I’ve talked with too many teams seemingly under stress over the last year, and not necessarily stress created by the markets. Rather, the stress has been internally induced, often stemming from poorly executed or evolved service models.
In large part due to the Department of Labor (DOL) fiduciary rule environment of the last couple years, there has been a new or renewed interest in the client service experience an advisor and their team are delivering. The service experience is helping to answer the question, What is the client getting for the fees they are paying?
There are ALWAYS two clients: Your team + your investors
We believe the best client service experience is the one that works for both your internal team and your external clients. Remember, there are ALWAYS two clients. Taking care of your internal clients (your team) leads to a better external client experience. Just like putting on your own oxygen mask first during a flight, you can’t take care of anyone else unless you take care of you and your house team first. A truly client-centered experience depends on taking care of your team first—without your team, the entity that takes care of the clients doesn’t exist.
Now any advisor or team has an existing service experience (whether it is good or not is an entirely different question). But a shifting DOL environment has caused many advisors to revisit and, in many instances, do more with their service experience.

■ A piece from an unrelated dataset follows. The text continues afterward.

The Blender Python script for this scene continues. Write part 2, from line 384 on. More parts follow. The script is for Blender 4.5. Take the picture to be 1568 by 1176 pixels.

For some, it's meant writing all the good things they're doing down in a tangible document and creating and communicating the experience in a better way. For other advisors, it's meant reviewing the existing documented client experience and determining what their team can do to take it to another level.
The case for adding extra service elements in incremental steps
I’m all for elevating the service experience, both internally and externally, with a team. But adding on additional elements to a service document without thoughtful consideration to the downstream impact on a team can be crippling. Bottom line, don’t break your team by adding on additional service without thinking about the time and workflows required to deliver that additional experience. And if you are going to add service minutes, what will your team need to do differently or stop doing to create the time to deliver the experience? Always add extra service elements in incremental steps, ensuring your team is executing consistently and confidently before adding anything further.
What to look for in service model execution
Getting your service model execution wrong potentially hurts your internal team and clients. Your team can feel piled on, not understood, or overwhelmed—all of which will inevitably both hurt morale and existing service execution. No one works best when they feel buried, and advisors often forget to consider this team impact when evolving the service experience.
A team that exists in this state of distress will eventually negatively impact clients, whether it's because tasks start being missed, team member attrition occurs, or elements of the existing service experience start being dropped or forgotten. Clients (humans) value consistency over frequency. When expected services stop, engaged clients can become dissatisfied clients, questioning your team and where their assets belong.
Does it require walking a fine line to figure out the team’s balance between service productivity and breaking? Yes, and this can be a challenge. But team leadership needs to be aware of this line’s existence, implications, and repercussions in order to deliver great service experience within and outside the team.
Getting to the CORE of the matter: Consistent, Organized, Repeatable Experience
Here’s a CORE and Custom Service Experience checklist to help keep your service experience and team execution in balance—and successful.
CORE and Custom Service Experience Checklist:
- Do you have a CORE service experience? A CORE client experience means a Consistent, Organized, Repeatable Experience that is your team’s baseline experience for all clients.
- Is your CORE service experience written down, both in hard-copy format and within your web presence?
- Are CORE service elements assigned to specific team members?
- Are there dates for delivering CORE elements?
- How much of your CORE service experience is, or can be, automated?
- Does your team communicate the CORE service experience during client acquisition, onboarding, and throughout the life of the client relationship?
- Do you regularly and formally and informally ask your team how CORE execution is going?
- Do you regularly and formally and informally ask your clients for feedback on your CORE service experience?
- How do you adjust during periods of increased team stress—i.e. due to volatile markets, talent attrition, internal projects, etc.?
- How do you balance adding custom client experiences without impacting the CORE experience?
The bottom line
Getting your service model execution wrong potentially hurts your internal team and clients. If you’re worried about crushing your team to deliver an elevated service experience, try the 10-part checklist above. It may be the remedy you need to help keep your service experience and team execution both in balance and successful.